Asian Shares End Lower; China Up

Dec 29, 2011
Thursday, December 29, Asian Markets closing: Asian markets ended lower Thursday with trading volumes remaining thin as investors showed caution ahead of an Italian debt auction, heading into the New Year weekend.
 

Asian markets ended lower Thursday with trading volumes remaining thin as investors showed caution ahead of an Italian debt auction, heading into the New Year weekend.

The Nikkei closed down 0.3%. The Shanghai Composite bucked the trend, up a marginal 0.2% while the Hang Seng gave up 0.7%. The Sensex fell 1.2% while the S&P/ASX All Ordinaries declined 0.5%.

Exporters were pressured in Tokyo after the euro fell to a ten-year low against the Japanese yen.

Stocks on the Move Elpida Memory ended down 5.1% on a report that the company was seeking an extension for repaying 30 billion yen of government loans.
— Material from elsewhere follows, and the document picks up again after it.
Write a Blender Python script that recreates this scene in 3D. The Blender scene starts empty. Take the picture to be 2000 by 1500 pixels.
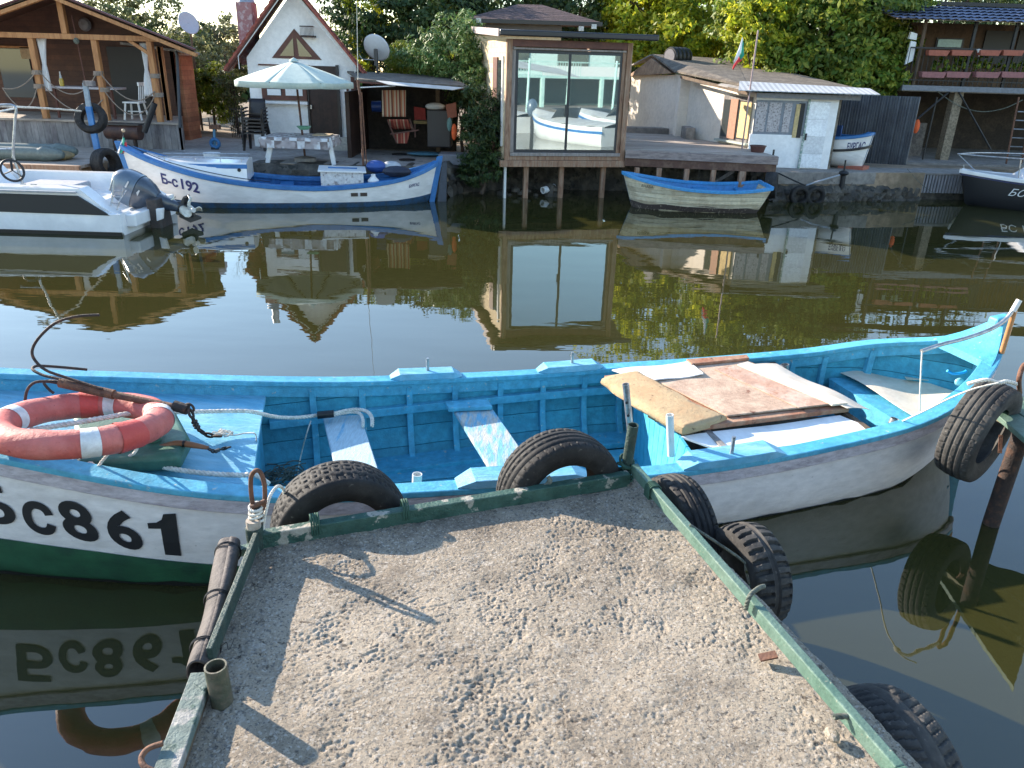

In exporters, camera-maker Canon shed 0.4% and Sharp Corp. was 3.2% lower. Index heavyweight Sony reversed direction and ended up 0.1%.

Chinese property shares were mostly lower in Hong Kong with Hang Lung Properties down 1.1% while China Overseas Land & Investment fell 4.8%. China Resources Land retreated 2.7%.

In India, the Sensex extended its losses in the last half-hour of trade, pulled down by heavyweights RIL and L&T.

A weak rupee pressured shares, offsetting any positive sentiment from official data that showed food inflation falling sharply to a six-year low of 0.42% in the week ended December 17 as prices of essential items like vegetables, onion, potato and wheat declined.

Inflation in the overall primary articles category stood at 2.70% for the same period as against 3.78% in the previous week.

Index leader BHP Billiton sank 0.2% in Sydney while fellow miner Rio Tinto was poorer by 0.4%.

BHP Billiton bought several exploration tenements near its Olympic Dam mine in South Australia from Archer Exploration for $3 million.

Gold miner Newcrest Mining fell 3% after a drop in overnight prices of the yellow metal. OZ Minerals dropped 2.9% after news of a train derailment that caused losses of about US$8 million in copper concentrate.

Mixed reports of sales in the holiday season continued to trip up retail stocks.

A late turnaround in financials helped prevent further losses to the market as CBA, NAB and Westpac all ended higher. ANZ was the only major bank to fall, down 0.4%.